The bad press this incident received when it happened came mainly from those already hostile to the Church, such as characters in the Risorgimento movement and many prominent American newspapers. Fr. Cessario points out the hypocritical nature of those condemning the Pope and the Inquisition, saying that the same people who tried to accuse the Catholics of kidnapping tried themselves to kidnap Mortara from his seminary. Interesting. Similarly, the European governments expressing such moral outrage were simultaneously supporting Islamic regimes that forcibly castrated Christian converts. This is where Jesus’ words in Matthew 7:3-5 would apply.
Fr. Cessario also makes a strong argument based on the indelible character left on the soul at Baptism. He quotes the Catechism, saying: “Baptism seals the Christian with the indelible spiritual mark of his belonging to Christ” (CCC, 1272). Analogous to a cattle brand in the Old West, the validly baptized are marked forever as a Catholic, thus “[consecrating] the baptized person person for Christian worship. Because of the character Baptism cannot be repeated” (CCC, 1280). Winters rejects this basic sacramental theology, also claiming that Pius IX could have changed the laws if he wanted. Why would the pope change a law requiring Catholics to be brought up as Catholics? The faulty logic is staggering.

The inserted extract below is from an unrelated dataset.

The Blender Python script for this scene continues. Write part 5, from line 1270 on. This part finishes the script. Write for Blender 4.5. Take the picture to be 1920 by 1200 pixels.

Winters claims he agrees with Cessario in his quotation of St. Paul: “For the gifts and the call of God are irrevocable” (Romans 11:29). Winters tries to argue that this should be for the Jews as well, but Paul would not agree with him there. Earlier in the chapter, he wrote: “What Israel was seeking it did not attain, but the elect attained it; the rest were hardened, as it is written: ‘God gave them a spirit of deep sleep, eyes that should not see and ears that should not hear, down to this very day’” (Romans 11:7-8). This suggests that due to their rejection of Jesus, the Jews were prevented from coming to him as easily as the Gentiles, as Paul says in verse 11. Is Winters ignorant of this, or is he ignoring it to prove his point? To avoid this article sounding like a Church Militant-style diatribe, I will give him the benefit of the doubt.
To begin his article, however, Winters does sound like he writes for Church Militant: “Dominican Fr. Romanus Cessario, professor of systematic theology at St. John's Seminary, associate editor of The Thomist, senior editor of Magnificat, and general editor of the Catholic Moral Thought series at the Catholic University of America Press, should be sacked. Not permitted to retire early. Not permitted to resign. He should be sacked and sacked publicly.” Not content with this, though, Winters attacks the suck-up appeasement article written by R. R. Reno, editor of First Things (Judaism, Christianity, and First Things). Admittedly, Reno sounds like Neville Chamberlain, trying to make everybody happy and only making a fool of himself. Much like Casaroli-style detente, it fails in the end.
Reno tries to appeal to the emotions of his reader by telling of his Jewish wife and children and asking his reader to imagine Jewish gendarmes coming to take them away. Nice try, Rusty. Telling another story of his acquaintance, he asks: “Had I betrayed the Lord by commending the natural good of the family over the truths of my own faith?” All he needs to do to find his answer is open his Bible: “And everyone who has given up houses or brothers or sisters or father or mother or children or lands for the sake of my name will receive a hundred times more, and will inherit eternal life” (Matthew 19:29). Sometimes it might hurt and be very inconvenient to follow Jesus, but what is more important: pleasure on earth, or eternal life? Winters calls Cessario’s article “ridiculous and offensive”, but that should apply to Reno’s piece, at least as far as the “ridiculous” is concerned.
Winters implies that the problems in the Church arise from Reno and those he publishes (not all of whom are the conservative, traditional Catholics WInters seems to assume) applying “a singular a priori theological principle to the exclusion of other theological principles”. Well, that doesn’t seem true. Cessario approached his article from historical, theological, philosophical, and legal angles, under a larger Thomistic umbrella. That sounds pretty wholistic. Maybe Winters didn’t pick up on that, though, as he was probably reading it only to criticize rather than learn.
In his final paragraph, Winters says, “Only a failure to recognize the human dignity of our Jewish brothers and sisters can account for the crime then, or for Cessario’s attempts to excuse it now”. Actually, Winters here fails to recognize the good of the soul outweighs the good of the body, for as Jesus said, “And do not be afraid of those who kill the body but cannot kill the soul; rather, be afraid of the one who can destroy both soul and body in Gehenna” (Matthew 10:28).
A brief scan of Winters' latest articles shows that complaining about the unmasked and unvaxxed and the TLM and associated pet issues is up to the usual number. I do not understand how someone can spend an entire journalistic career perpetually complaining about “the other side”, but I suppose that can be found in both camps (again: Church Militant). When approaching stories like this, all we need is the facts, untainted by any partisan polemic, which is exactly what Fr. Romanus Cessario, OP, did, and Michael Sean Winters did not.